=== Your task ===
Take every line from the listing below that contains "pixels".

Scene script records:
+++

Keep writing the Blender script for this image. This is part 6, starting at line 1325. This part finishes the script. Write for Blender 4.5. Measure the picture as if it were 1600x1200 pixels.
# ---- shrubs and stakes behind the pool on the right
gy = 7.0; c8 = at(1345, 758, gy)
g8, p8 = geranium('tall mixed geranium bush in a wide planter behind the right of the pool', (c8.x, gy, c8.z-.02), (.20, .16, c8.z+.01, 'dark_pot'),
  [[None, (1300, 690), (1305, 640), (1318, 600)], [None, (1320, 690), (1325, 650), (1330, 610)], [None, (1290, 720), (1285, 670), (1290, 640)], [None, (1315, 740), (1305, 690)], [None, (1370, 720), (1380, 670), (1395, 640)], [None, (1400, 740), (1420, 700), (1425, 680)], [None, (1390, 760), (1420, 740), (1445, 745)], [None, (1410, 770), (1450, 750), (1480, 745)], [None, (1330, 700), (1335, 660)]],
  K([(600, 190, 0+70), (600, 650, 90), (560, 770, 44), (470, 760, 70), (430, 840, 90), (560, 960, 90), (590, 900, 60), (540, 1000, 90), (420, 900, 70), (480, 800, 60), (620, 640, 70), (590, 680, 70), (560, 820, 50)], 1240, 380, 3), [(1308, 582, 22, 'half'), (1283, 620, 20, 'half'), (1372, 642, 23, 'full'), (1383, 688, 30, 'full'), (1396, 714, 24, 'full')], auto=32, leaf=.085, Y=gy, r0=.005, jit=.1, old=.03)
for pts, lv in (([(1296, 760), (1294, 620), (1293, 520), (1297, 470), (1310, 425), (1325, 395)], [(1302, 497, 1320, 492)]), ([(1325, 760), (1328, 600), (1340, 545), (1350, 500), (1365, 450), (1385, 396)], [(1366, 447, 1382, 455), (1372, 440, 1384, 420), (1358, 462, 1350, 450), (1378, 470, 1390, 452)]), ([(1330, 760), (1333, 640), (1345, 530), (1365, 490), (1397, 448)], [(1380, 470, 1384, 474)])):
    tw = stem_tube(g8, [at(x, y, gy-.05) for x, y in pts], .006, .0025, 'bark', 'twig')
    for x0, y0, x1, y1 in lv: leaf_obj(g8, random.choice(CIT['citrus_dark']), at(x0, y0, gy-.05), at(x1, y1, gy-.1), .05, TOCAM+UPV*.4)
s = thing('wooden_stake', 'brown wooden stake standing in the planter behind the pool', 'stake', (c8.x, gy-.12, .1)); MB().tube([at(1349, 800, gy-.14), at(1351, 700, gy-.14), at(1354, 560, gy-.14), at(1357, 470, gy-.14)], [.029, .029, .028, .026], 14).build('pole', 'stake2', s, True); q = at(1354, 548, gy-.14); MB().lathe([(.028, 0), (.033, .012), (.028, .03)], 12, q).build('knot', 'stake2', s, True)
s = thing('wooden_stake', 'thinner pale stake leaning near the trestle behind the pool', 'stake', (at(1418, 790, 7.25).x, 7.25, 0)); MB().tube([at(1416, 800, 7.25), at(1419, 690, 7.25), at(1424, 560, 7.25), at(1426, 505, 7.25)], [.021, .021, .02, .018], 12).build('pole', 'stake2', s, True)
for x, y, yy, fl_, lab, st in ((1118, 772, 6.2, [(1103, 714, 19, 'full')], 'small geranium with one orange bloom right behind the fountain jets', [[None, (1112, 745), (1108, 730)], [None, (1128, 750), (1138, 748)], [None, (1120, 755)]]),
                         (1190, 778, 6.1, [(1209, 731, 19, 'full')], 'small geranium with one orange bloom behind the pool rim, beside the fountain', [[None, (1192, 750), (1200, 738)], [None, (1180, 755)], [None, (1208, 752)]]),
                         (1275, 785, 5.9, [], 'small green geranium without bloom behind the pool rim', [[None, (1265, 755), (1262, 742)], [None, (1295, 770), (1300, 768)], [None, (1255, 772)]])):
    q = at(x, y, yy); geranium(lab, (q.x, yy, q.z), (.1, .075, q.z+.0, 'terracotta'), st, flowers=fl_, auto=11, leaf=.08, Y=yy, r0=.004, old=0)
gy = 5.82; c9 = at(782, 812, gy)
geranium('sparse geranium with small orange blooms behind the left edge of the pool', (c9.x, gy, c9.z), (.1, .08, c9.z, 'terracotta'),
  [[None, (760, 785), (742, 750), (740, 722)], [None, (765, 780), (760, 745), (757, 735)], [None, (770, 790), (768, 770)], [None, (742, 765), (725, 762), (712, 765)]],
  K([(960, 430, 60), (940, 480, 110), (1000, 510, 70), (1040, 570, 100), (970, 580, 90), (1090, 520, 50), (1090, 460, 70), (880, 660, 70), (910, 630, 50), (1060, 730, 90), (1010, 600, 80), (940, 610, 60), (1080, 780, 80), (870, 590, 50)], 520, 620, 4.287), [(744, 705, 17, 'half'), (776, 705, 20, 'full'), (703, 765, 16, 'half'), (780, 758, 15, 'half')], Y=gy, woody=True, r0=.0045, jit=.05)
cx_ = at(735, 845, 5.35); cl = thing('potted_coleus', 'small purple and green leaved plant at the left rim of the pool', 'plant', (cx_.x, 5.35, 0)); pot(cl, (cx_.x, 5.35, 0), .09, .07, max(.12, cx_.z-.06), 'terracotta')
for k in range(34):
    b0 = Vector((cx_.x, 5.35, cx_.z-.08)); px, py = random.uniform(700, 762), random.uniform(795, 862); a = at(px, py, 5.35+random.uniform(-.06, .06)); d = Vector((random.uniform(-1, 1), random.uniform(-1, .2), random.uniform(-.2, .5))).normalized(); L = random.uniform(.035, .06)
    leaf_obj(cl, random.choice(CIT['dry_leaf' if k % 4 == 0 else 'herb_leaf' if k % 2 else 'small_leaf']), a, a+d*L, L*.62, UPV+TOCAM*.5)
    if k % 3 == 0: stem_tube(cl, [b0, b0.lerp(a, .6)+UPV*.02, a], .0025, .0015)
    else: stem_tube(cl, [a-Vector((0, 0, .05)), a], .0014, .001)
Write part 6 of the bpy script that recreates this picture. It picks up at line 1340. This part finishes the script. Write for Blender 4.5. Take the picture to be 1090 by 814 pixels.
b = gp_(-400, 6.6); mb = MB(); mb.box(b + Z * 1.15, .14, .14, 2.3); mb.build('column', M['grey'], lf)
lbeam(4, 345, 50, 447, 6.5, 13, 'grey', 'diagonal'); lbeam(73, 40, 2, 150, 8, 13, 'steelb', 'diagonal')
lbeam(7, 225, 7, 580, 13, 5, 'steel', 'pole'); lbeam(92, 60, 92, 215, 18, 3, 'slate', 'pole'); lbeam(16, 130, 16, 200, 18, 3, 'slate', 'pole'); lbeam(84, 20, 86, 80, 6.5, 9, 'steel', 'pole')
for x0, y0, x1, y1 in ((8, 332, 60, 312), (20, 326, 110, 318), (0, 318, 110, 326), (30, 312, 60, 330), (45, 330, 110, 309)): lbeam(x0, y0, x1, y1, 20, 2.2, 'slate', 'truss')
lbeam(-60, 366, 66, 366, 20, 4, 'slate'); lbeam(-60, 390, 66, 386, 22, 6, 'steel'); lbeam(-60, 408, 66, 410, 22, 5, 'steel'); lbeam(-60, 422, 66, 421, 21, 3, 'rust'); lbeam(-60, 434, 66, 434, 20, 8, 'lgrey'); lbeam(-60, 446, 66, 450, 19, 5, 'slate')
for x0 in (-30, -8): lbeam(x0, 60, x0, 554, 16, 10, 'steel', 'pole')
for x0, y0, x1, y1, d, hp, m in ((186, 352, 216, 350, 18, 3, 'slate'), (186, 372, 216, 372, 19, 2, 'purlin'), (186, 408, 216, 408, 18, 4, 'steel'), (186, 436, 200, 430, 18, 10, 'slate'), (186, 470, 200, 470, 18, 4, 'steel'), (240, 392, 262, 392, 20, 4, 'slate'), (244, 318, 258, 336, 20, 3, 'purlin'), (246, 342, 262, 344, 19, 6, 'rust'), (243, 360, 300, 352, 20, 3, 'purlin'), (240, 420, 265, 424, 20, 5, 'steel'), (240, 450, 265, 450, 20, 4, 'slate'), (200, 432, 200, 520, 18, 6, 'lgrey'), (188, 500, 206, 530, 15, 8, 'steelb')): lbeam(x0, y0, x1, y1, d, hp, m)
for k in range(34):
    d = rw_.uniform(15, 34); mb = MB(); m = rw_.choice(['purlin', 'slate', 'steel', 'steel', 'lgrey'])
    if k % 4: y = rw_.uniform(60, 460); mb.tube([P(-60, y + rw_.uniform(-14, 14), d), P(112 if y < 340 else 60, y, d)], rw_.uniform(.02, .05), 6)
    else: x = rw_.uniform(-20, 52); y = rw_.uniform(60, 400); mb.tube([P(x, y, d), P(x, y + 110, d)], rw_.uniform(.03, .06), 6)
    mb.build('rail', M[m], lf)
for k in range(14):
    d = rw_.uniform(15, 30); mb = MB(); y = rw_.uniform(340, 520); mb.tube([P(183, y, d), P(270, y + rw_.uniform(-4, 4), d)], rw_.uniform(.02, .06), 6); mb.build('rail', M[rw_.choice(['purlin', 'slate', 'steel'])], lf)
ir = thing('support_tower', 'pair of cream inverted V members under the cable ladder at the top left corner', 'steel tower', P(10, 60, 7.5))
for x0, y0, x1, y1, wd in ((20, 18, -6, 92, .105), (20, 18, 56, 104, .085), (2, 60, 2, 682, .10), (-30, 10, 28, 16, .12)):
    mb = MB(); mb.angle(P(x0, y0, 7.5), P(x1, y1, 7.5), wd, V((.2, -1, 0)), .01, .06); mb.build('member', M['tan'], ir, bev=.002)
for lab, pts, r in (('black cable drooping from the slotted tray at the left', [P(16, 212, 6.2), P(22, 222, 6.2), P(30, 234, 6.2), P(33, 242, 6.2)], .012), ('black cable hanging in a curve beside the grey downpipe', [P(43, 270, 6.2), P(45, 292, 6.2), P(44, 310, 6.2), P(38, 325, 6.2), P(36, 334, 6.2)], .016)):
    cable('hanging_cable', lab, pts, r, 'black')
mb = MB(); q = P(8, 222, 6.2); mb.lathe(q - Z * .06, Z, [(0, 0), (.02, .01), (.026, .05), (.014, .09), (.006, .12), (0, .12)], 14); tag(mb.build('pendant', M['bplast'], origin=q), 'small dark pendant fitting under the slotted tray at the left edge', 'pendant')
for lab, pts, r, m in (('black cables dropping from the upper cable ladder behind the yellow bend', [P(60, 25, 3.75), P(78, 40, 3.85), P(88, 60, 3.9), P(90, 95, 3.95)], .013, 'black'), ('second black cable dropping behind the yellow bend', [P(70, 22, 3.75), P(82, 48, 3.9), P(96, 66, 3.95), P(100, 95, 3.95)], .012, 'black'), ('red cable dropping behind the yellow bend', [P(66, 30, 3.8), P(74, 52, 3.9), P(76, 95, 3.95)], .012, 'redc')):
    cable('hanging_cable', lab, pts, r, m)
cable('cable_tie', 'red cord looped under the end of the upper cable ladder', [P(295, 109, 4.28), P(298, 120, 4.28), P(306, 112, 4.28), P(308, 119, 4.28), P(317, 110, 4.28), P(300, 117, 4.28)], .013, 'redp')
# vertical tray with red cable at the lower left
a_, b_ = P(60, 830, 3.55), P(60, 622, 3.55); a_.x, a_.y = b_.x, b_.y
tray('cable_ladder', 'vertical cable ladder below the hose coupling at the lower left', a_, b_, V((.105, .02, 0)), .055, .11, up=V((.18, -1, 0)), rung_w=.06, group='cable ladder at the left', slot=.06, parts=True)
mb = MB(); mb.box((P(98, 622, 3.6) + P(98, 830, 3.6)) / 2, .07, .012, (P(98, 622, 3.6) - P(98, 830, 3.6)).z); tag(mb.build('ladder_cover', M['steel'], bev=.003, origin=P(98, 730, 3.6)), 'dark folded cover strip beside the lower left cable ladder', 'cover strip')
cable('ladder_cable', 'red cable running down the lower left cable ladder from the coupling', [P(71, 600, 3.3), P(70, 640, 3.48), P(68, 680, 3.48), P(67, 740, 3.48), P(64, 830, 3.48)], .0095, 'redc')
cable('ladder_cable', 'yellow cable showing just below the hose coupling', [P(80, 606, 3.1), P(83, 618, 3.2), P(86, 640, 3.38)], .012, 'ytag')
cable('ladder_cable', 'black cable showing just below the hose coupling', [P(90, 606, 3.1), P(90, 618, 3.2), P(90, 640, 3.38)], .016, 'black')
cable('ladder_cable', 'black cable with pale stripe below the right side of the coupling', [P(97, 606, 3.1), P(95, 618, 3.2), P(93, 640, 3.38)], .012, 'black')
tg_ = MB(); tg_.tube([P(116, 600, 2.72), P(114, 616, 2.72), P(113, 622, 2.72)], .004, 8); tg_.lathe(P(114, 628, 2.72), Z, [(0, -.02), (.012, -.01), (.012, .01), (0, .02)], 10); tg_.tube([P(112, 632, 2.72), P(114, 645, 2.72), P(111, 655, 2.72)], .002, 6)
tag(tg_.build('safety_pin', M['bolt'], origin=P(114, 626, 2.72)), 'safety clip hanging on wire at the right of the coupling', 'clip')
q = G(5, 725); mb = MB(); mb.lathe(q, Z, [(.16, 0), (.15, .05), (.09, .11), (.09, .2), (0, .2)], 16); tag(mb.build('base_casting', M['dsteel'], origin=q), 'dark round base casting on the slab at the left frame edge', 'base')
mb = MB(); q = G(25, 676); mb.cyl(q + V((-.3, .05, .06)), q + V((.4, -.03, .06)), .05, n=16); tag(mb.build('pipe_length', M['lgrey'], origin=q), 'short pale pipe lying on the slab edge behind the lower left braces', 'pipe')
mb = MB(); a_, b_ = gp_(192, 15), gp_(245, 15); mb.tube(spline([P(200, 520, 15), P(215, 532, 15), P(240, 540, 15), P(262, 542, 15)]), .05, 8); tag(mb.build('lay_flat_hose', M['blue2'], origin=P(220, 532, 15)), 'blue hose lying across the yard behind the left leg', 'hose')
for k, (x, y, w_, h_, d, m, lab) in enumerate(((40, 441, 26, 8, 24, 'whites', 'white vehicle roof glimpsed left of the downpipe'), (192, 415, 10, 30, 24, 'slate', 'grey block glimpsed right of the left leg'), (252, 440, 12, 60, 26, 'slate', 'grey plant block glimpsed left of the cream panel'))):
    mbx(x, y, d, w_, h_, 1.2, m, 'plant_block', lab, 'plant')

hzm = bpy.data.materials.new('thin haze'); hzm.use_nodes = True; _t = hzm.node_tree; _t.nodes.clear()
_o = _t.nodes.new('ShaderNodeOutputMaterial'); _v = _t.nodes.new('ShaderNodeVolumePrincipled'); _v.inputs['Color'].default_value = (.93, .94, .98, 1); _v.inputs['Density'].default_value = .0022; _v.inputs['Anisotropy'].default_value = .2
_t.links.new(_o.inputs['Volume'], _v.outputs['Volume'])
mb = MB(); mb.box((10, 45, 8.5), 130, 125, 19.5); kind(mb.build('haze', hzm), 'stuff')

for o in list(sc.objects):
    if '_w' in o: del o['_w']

+++

=== Worked answer ===
Keep writing the Blender script for this image. This is part 6, starting at line 1325. This part finishes the script. Write for Blender 4.5. Measure the picture as if it were 1600x1200 pixels.
Write part 6 of the bpy script that recreates this picture. It picks up at line 1340. This part finishes the script. Write for Blender 4.5. Take the picture to be 1090 by 814 pixels.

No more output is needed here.